I am no bull, but occasionally I see one or two things they do. (usually just not to the same extent). Now I can be totally wrong, but didnt tax law change in 1997 to allow the deduction of up 500k in housing profits? (250k individual). Taxes on 500k is alot of money, something that would then be plowed into the value of the house.
Also the trend line pre WWII is nice to see, but not as usable as the trend line afterwards because lifestyle is differnet now. The boom in the late 1940’s is due to the rise of suburbia by returning WWII verterans and their starting families. Also, WWII started women in the work force, and while it took 20 years to bloom, the beginnings of it can be traced to lower middle income people deploying the female in the relationship to get a job to raise the standard of living. Nurses, teachers, secretaries, these were all acceptable jobs for women in the 1950’s that were often male dominated previously.
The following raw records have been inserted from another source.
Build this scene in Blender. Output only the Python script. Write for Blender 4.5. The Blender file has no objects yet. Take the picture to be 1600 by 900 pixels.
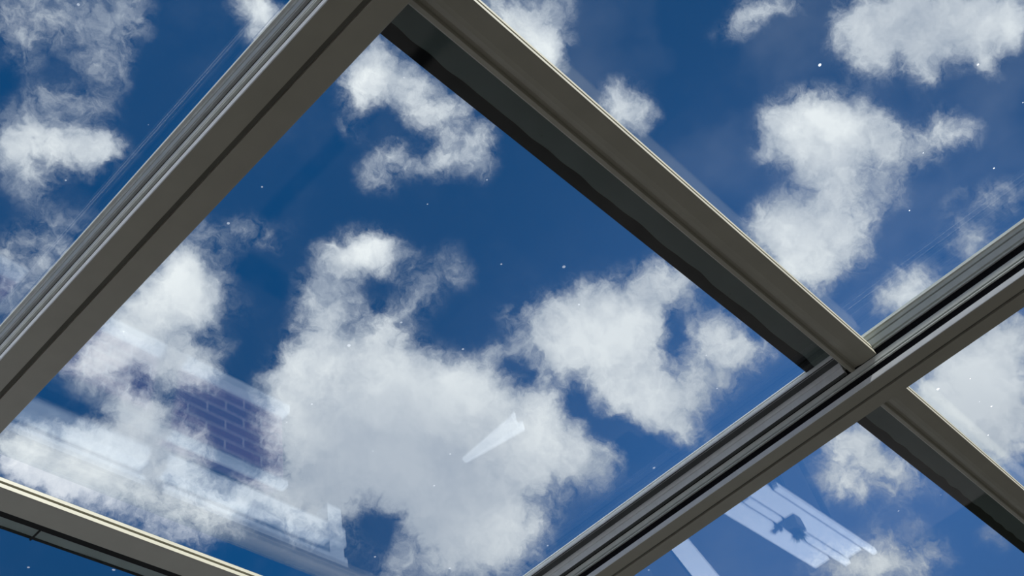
import bpy, bmesh, math, random
from mathutils import Matrix, Vector

# ---------------------------------------------------------------- camera
# World axes: X runs across the rafters, Y along the rafters towards the house, Z up.
H = 1.2                      # underside of the rafters above the lens
EYE = 1.55                   # lens above the floor
F = 1638.0 / 1600.0          # focal length in frame widths
AX = ((0.68306, 0.46307, 0.56479), (-0.70726, 0.61234, 0.35331), (-0.18237, -0.64087, 0.74567))
sc = bpy.context.scene
cam_d = bpy.data.cameras.new('camera'); cam = bpy.data.objects.new('camera', cam_d)
sc.collection.objects.link(cam); sc.camera = cam
cam_d.sensor_width = 36.0; cam_d.lens = 36.0 * F; cam_d.clip_start = 0.01; cam_d.clip_end = 500
mr = Matrix([[AX[r][0], -AX[r][1], -AX[r][2]] for r in range(3)])
cam.matrix_world = Matrix.Translation((0, 0, EYE)) @ mr.to_4x4()

def look(px, py):
    """direction in the world of a spot of the sky (photo frame 1600x900)"""
    v = Vector(((px - 800) / 1638.0, (py - 450) / 1638.0, 1.0)).normalized()
    return Vector([sum(AX[r][k] * v[k] for k in range(3)) for r in range(3)])

# ---------------------------------------------------------------- exposure
vs = sc.view_settings
vs.view_transform = 'Standard'; vs.look = 'None'; vs.gamma = 1.0; vs.exposure = 0.0
vs.use_curve_mapping = False
sc.cycles.max_bounces = 5; sc.cycles.diffuse_bounces = 3; sc.cycles.transparent_max_bounces = 20
sc.cycles.use_denoising = True
sc.cycles.use_adaptive_sampling = True; sc.cycles.adaptive_threshold = 0.012; sc.cycles.adaptive_min_samples = 20

# ---------------------------------------------------------------- sun
sun_d = bpy.data.lights.new('sun', 'SUN'); sun_d.energy = 18.0; sun_d.angle = math.radians(0.6)
sun_d.color = (1.0, 0.985, 0.97)
sun = bpy.data.objects.new('sun', sun_d); sc.collection.objects.link(sun)
sun.rotation_euler = Vector((-0.05, -0.62, 0.75)).to_track_quat('Z', 'Y').to_euler()

# ---------------------------------------------------------------- sky with clouds
# each puff: (spot x, spot y, radius, thickness in percent); a spot is a direction in the sky
PUFFS = [
 # upper left, beyond the left rafter
 (200,12,34,37),(170,22,34,31),(100,15,40,31),(140,18,36,25),(15,30,42,37),(55,20,38,28),(205,40,26,25),(160,75,32,26),(172,105,28,24),(180,125,24,17),(120,100,24,14),(42,85,28,21),(20,62,32,24),(85,45,36,19),(190,75,22,16),
 (75,148,22,24),(100,152,24,25),(125,160,24,25),(150,165,22,20),(175,172,24,9),(40,170,24,11),(50,130,24,8),
 (15,220,40,64),(45,208,34,64),(60,188,22,40),(90,222,32,60),(120,232,28,52),(145,228,26,56),(165,240,24,48),(188,240,18,36),(25,255,32,40),(48,278,26,26),(62,292,20,21),(140,256,22,36),(80,250,26,32),(110,200,14,24),
 (75,345,38,16),(100,365,38,17),(60,328,30,9),(130,335,24,11),(150,342,20,10),(60,392,38,21),(92,400,34,21),(20,370,34,14),(10,402,34,22),(32,430,34,21),(5,455,36,25),(0,510,30,37),(60,440,26,19),(25,480,30,19),
 (378,5,24,45),(400,10,22,50),(410,30,22,60),(402,50,20,40),(428,20,18,36),(440,12,18,30),(396,62,16,30),
 # centre bay, top
 (600,80,24,38),(590,98,30,60),(568,110,30,55),(558,132,26,53),(582,125,28,60),(555,150,22,47),(562,170,16,34),(618,128,28,55),(648,128,24,51),(645,142,26,42),(668,170,28,64),(692,172,26,60),(652,178,22,51),(682,196,24,38),(690,216,22,30),(722,172,18,29),(718,150,16,20),(536,195,20,17),(560,205,18,20),(545,212,18,17),
 (756,208,20,60),(738,230,26,60),(720,247,24,47),(692,257,22,42),(702,226,22,29),(752,268,18,42),(762,240,18,34),(672,260,20,29),(600,238,20,32),(590,255,22,36),(626,244,20,47),(642,264,18,42),(612,266,20,32),(576,282,18,36),(602,290,16,29),(566,260,18,19),(606,222,14,26),(612,304,14,26),(790,270,14,12),(660,285,16,10),
 # centre bay, left
 (285,398,26,60),(300,430,34,85),(270,440,38,95),(312,460,32,80),(240,470,40,95),(290,480,32,75),(220,502,38,90),(252,520,34,70),(190,530,38,85),(160,555,36,75),(130,575,34,65),(210,552,32,60),(320,485,22,50),
 (270,562,30,55),(300,545,28,50),(320,580,24,50),(256,592,28,42),(326,560,20,38),(240,570,26,36),(285,595,26,42),(325,605,18,28),
 (335,365,24,19),(368,360,24,22),(396,362,22,36),(426,375,24,19),(465,346,20,14),(340,400,30,19),(350,440,30,18),(366,470,28,14),(400,490,26,10),(350,530,20,13),(366,545,16,18),(440,385,22,10),(320,350,20,13),
 (545,398,24,75),(570,388,24,85),(594,384,22,80),(520,402,22,50),(504,394,18,28),(542,414,22,45),(575,402,22,50),
 (636,400,22,34),(704,406,26,27),(645,435,22,27),(722,436,26,20),(610,411,22,38),(670,462,24,36),(636,472,24,36),(616,486,22,32),(600,502,22,31),(680,425,26,18),(735,425,20,13),
 (500,452,26,60),(484,469,24,45),(545,475,26,52),(500,496,30,65),(516,509,30,62),(562,489,22,30),(478,435,22,24),(608,523,26,42),(588,523,26,38),(620,545,26,34),(552,515,18,-40),(640,515,22,18),(530,440,22,22),
 # big cloud in the middle
 (438,602,28,55),(458,572,30,65),(490,550,34,75),(520,560,36,70),(560,562,38,80),(600,572,38,75),(640,592,38,75),(450,625,36,80),(690,592,30,60),(720,590,30,85),(750,594,28,80),(782,602,28,60),(660,585,28,35),
 (470,660,46,80),(520,620,50,80),(580,620,55,80),(640,640,55,80),(700,640,50,80),(760,640,46,80),(810,650,44,70),(850,650,40,60),(470,700,40,70),(530,690,55,70),(600,690,60,70),(680,700,60,70),(760,700,55,70),(830,700,48,70),(880,680,42,65),(920,690,36,65),(950,700,30,65),(900,725,34,60),(935,738,24,50),(860,740,36,55),(965,705,20,40),(840,620,30,40),
 (500,740,46,55),(570,745,55,60),(650,750,55,60),(720,760,55,65),(790,755,46,60),(470,760,34,55),(468,800,34,50),(434,790,30,45),(510,816,34,50),(485,838,26,36),(540,785,38,45),(640,790,36,40),(700,800,44,60),(760,800,44,60),(800,800,34,50),(838,822,24,50),(805,835,34,50),
 (609,830,26,-45),(584,802,22,-35),(670,836,38,60),(720,830,40,50),(771,845,42,55),(704,885,46,70),(636,890,36,45),(771,890,42,60),(600,893,26,25),(812,870,26,35),(560,860,26,25),
 (798,575,24,-45),(826,592,22,-40),(905,628,24,-60),(945,662,28,-70),(985,682,30,-60),(1020,697,26,-40),
 # cloud right of the middle
 (784,488,18,28),(806,482,20,34),(834,462,14,30),(845,495,28,55),(875,490,30,70),(905,482,30,75),(930,472,30,75),(970,468,32,80),(1010,458,32,78),(1035,432,28,80),(1062,452,28,70),(1082,442,22,45),(1000,490,38,75),(960,510,40,75),(920,520,40,75),(880,525,36,65),(840,532,28,50),(812,525,22,30),(790,545,22,50),(770,550,18,30),(826,555,24,40),(860,560,30,50),(900,558,36,62),(940,552,40,70),(980,540,40,70),(1012,530,32,60),(1022,502,26,50),
 (1045,500,18,-40),(1062,530,18,-55),(1050,562,18,-35),(1090,505,20,45),(1112,498,18,40),(1100,530,26,62),(1132,530,26,58),(1102,560,30,65),(1152,545,26,66),(1182,552,22,62),(1204,540,18,50),(1132,572,28,60),(1165,572,22,45),(1090,592,30,62),(1178,592,14,50),(1232,575,14,28),(1192,575,14,30),
 (1000,592,38,65),(960,582,38,62),(1040,600,36,65),(1080,620,30,55),(1000,622,36,62),(1030,642,34,66),(1062,640,30,58),(1022,662,28,45),(1062,670,26,50),(1090,682,22,42),(1112,692,18,24),(950,612,28,50),(972,632,28,55),(1110,600,22,40),
 # lower left
 (20,702,32,70),(50,692,32,75),(60,675,20,45),(112,692,30,65),(130,675,26,60),(160,695,34,72),(200,690,36,72),(240,690,36,70),(280,700,34,68),(302,688,18,50),(290,732,30,52),(326,725,18,34),(40,732,36,75),(90,732,38,75),(140,742,38,75),(190,738,38,70),(240,742,36,60),(270,762,34,52),(100,772,36,65),(170,778,38,60),(230,792,36,45),(290,792,34,45),(330,782,32,55),(370,777,30,62),(402,765,26,52),(342,812,32,52),(300,822,32,34),(250,832,32,26),(382,800,30,46),(430,770,26,45),(90,680,14,-30),
 (185,630,20,40),(206,640,22,52),(226,640,20,48),(200,614,18,30),(266,640,18,36),(245,662,22,36),(215,658,22,40),(180,600,22,22),
 (870,800,18,26),(880,772,14,18),(845,770,20,12),(900,830,20,10),
 # right bay, top
 (770,10,34,60),(800,25,34,80),(830,15,32,60),(862,5,30,55),(815,52,30,75),(842,60,28,80),(852,82,24,80),(828,85,26,65),(864,58,22,42),(872,98,16,36),(884,62,16,24),(885,20,18,26),
 (980,165,28,80),(975,140,18,55),(960,162,22,55),(1002,180,20,65),(1026,180,13,36),(990,198,18,50),(962,185,22,50),(1008,160,12,24),
 (1172,15,24,57),(1160,30,22,55),(1150,46,20,44),(1126,52,18,31),(1192,5,24,57),(1222,2,24,46),(1252,0,22,33),(1110,57,14,22),(1030,48,10,29),
 (1340,20,34,80),(1310,55,20,70),(1335,60,30,75),(1370,42,38,80),(1405,20,42,80),(1450,20,46,80),(1500,15,46,85),(1550,15,44,85),(1592,20,40,85),(1370,82,30,65),(1350,100,20,45),(1385,98,24,65),(1382,120,16,50),(1396,118,14,40),(1420,60,32,55),(1432,82,24,26),(1455,70,30,75),(1448,100,24,80),(1452,125,20,85),(1446,145,15,70),(1432,160,10,50),(1482,68,28,50),(1520,60,34,70),(1560,50,36,75),(1590,42,30,60),(1540,85,24,65),(1556,102,20,70),(1550,122,13,50),(1526,92,18,34),(1330,112,16,18),
 (1220,185,28,75),(1250,175,32,80),(1282,175,34,85),(1310,182,34,80),(1225,215,32,80),(1262,212,36,80),(1300,212,36,75),(1340,200,32,62),(1346,168,22,35),(1370,195,26,45),(1196,230,24,70),(1175,240,16,60),(1242,242,30,65),(1280,250,32,65),(1320,242,34,80),(1360,226,34,85),(1390,226,28,75),(1392,252,26,52),(1422,236,26,55),(1442,224,24,62),(1462,206,24,75),(1480,194,22,80),(1492,214,24,75),(1516,208,20,80),(1540,204,16,60),(1450,244,22,40),(1578,220,18,32),(1556,228,16,14),(1490,268,14,42),(1484,165,10,18),(1212,160,10,30),(1240,150,9,26),
 (1290,278,28,70),(1322,272,28,65),(1302,302,28,58),(1332,296,24,45),(1362,302,24,38),(1382,286,22,42),(1402,294,20,48),(1412,310,18,36),(1372,322,24,38),(1352,330,24,42),(1430,320,16,20),
 (1190,350,26,80),(1215,337,30,80),(1250,337,34,80),(1285,342,34,80),(1312,342,32,65),(1210,376,32,80),(1250,376,38,80),(1290,376,36,75),(1330,378,28,58),(1356,390,22,40),(1240,406,34,75),(1282,406,34,65),(1322,406,26,48),(1250,432,30,70),(1276,436,26,52),(1302,426,22,32),(1340,350,24,36),(1366,350,18,20),
 (1480,320,20,38),(1500,302,20,30),(1530,310,22,49),(1560,315,22,68),(1590,300,22,61),(1572,288,16,40),(1480,345,22,30),(1502,370,22,68),(1530,382,22,70),(1515,396,20,57),(1480,400,20,30),(1462,420,18,40),(1420,442,24,81),(1400,460,24,108),(1430,465,24,94),(1380,476,20,101),(1360,495,14,54),(1442,430,20,62),(1466,440,18,54),(1545,340,20,32),(1585,330,18,27),
 # lower right
 (1590,520,40,80),(1560,532,42,80),(1530,560,42,85),(1500,592,42,85),(1460,602,36,80),(1560,592,48,80),(1590,622,46,80),(1520,632,46,80),(1480,642,40,80),(1550,672,44,75),(1590,692,36,70),(1510,682,40,65),(1560,722,30,60),(1430,620,26,70),(1470,670,30,50),
 (1320,690,28,85),(1300,722,26,75),(1345,682,28,85),(1350,722,34,80),(1382,722,30,72),(1320,762,24,75),(1290,756,18,55),(1352,756,26,58),(1402,742,26,50),(1422,736,22,32),(1402,770,22,28),(1450,762,22,26),(1472,782,22,20),(1265,742,14,34),(1440,735,22,26),
 (1350,790,16,29),(1366,815,18,39),(1400,800,18,31),(1430,812,20,39),(1450,850,22,55),(1476,856,20,47),(1400,850,24,44),(1380,872,24,60),(1330,882,28,78),(1300,892,26,78),(1360,892,28,91),(1280,870,22,47),(1402,892,26,78),(1442,888,24,62),(1270,842,18,34),(1240,890,20,23),(1340,830,16,18),(1500,830,16,13),
 (1545,838,18,60),(1560,850,16,62),(1530,828,12,26),(1574,856,12,30),
]
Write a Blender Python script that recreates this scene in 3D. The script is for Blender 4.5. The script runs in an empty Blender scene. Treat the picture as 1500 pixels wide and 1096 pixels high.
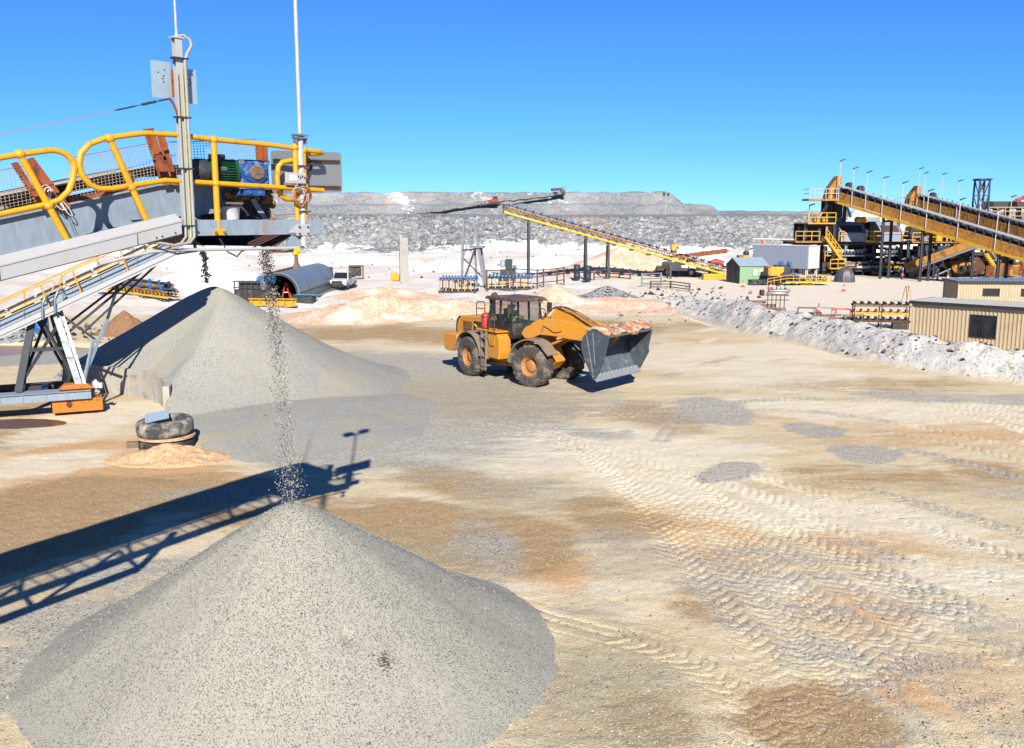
import bpy, math, random
import numpy as np
from mathutils import Vector, Matrix

# ------------------------------------------------------------------ camera, sky, sun, exposure
scene = bpy.context.scene
C = scene.collection
R = math.radians
CAM_H = 7.3
PITCH = math.atan(230 / 1400)
cam_data = bpy.data.cameras.new('camera')
cam_data.sensor_width = 36.0
cam_data.lens = 1400 / 1500 * 36.0
cam_data.clip_start = 0.1
cam_data.clip_end = 9000
cam = bpy.data.objects.new('camera', cam_data)
cam.location = (0, 0, CAM_H)
cam.rotation_euler = (math.pi / 2 - PITCH, 0, 0)
C.objects.link(cam)
scene.camera = cam

SUN_EL, SUN_ROT = R(33.5), R(173)      # the sun stands behind the camera, a little to its right
world = bpy.data.worlds.new('World')
scene.world = world
world.use_nodes = True
wn = world.node_tree.nodes
wl = world.node_tree.links
bg = wn['Background']
sky = wn.new('ShaderNodeTexSky')
sky.sky_type = 'NISHITA'
sky.sun_disc = False
sky.sun_elevation = SUN_EL
sky.sun_rotation = SUN_ROT
sky.altitude = 300
sky.air_density = 0.5
sky.dust_density = 0.0
sky.ozone_density = 8.0
# deep clear blue of the photograph, and a soft shoulder so that the horizon keeps its colour
tint = wn.new('ShaderNodeVectorMath')
tint.operation = 'MULTIPLY'
tint.inputs[1].default_value = (0.42, 0.82, 1.28)
wl.new(sky.outputs[0], tint.inputs[0])
sh_ = wn.new('ShaderNodeVectorMath')
sh_.operation = 'MULTIPLY_ADD'
sh_.inputs[1].default_value = (0.0, 0.065, 0.06)
sh_.inputs[2].default_value = (1, 1, 1)
wl.new(tint.outputs[0], sh_.inputs[0])
dv = wn.new('ShaderNodeVectorMath')
dv.operation = 'DIVIDE'
wl.new(tint.outputs[0], dv.inputs[0])
wl.new(sh_.outputs[0], dv.inputs[1])
wl.new(dv.outputs[0], bg.inputs[0])
bg.inputs[1].default_value = 0.10

sun_data = bpy.data.lights.new('sun', 'SUN')
sun_data.energy = 4.9
sun_data.angle = R(0.5)
sun_data.color = (1.0, 0.955, 0.88)
sun = bpy.data.objects.new('sun', sun_data)
sd = Vector((math.sin(SUN_ROT) * math.cos(SUN_EL), math.cos(SUN_ROT) * math.cos(SUN_EL), math.sin(SUN_EL)))
sun.rotation_euler = sd.to_track_quat('Z', 'Y').to_euler()
sun.location = sd * 60
C.objects.link(sun)

scene.view_settings.view_transform = 'Standard'
scene.view_settings.look = 'None'
scene.view_settings.gamma = 1
scene.view_settings.exposure = 1.06
scene.view_settings.use_curve_mapping = False
scene.render.engine = 'CYCLES'
scene.cycles.max_bounces = 6
scene.cycles.diffuse_bounces = 3
scene.cycles.use_denoising = True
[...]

Also previous to 1940 most people lived in cities or on rural farms and a car was an unusual thing. People either lived on the land they worked or near the factory/building.
The rise in 1970 can be attributed to the baby boom generation. The first boomers were born in 1946 and take that out to 23-24 years later (marrage and college age) and there is your spike. Demand from one of the largest generations hit the market. The boom in 1997 can be linked to a change in tax rates and demand from the baby boom generations children (1997-1970= 27years old).
None of this explains the giant spike observed between 2000 and 2007. That was loose lending and ignoring risk in lending markets. That will self correct. No generational or immigation shift I know of can explain the 2003-2005 insanity.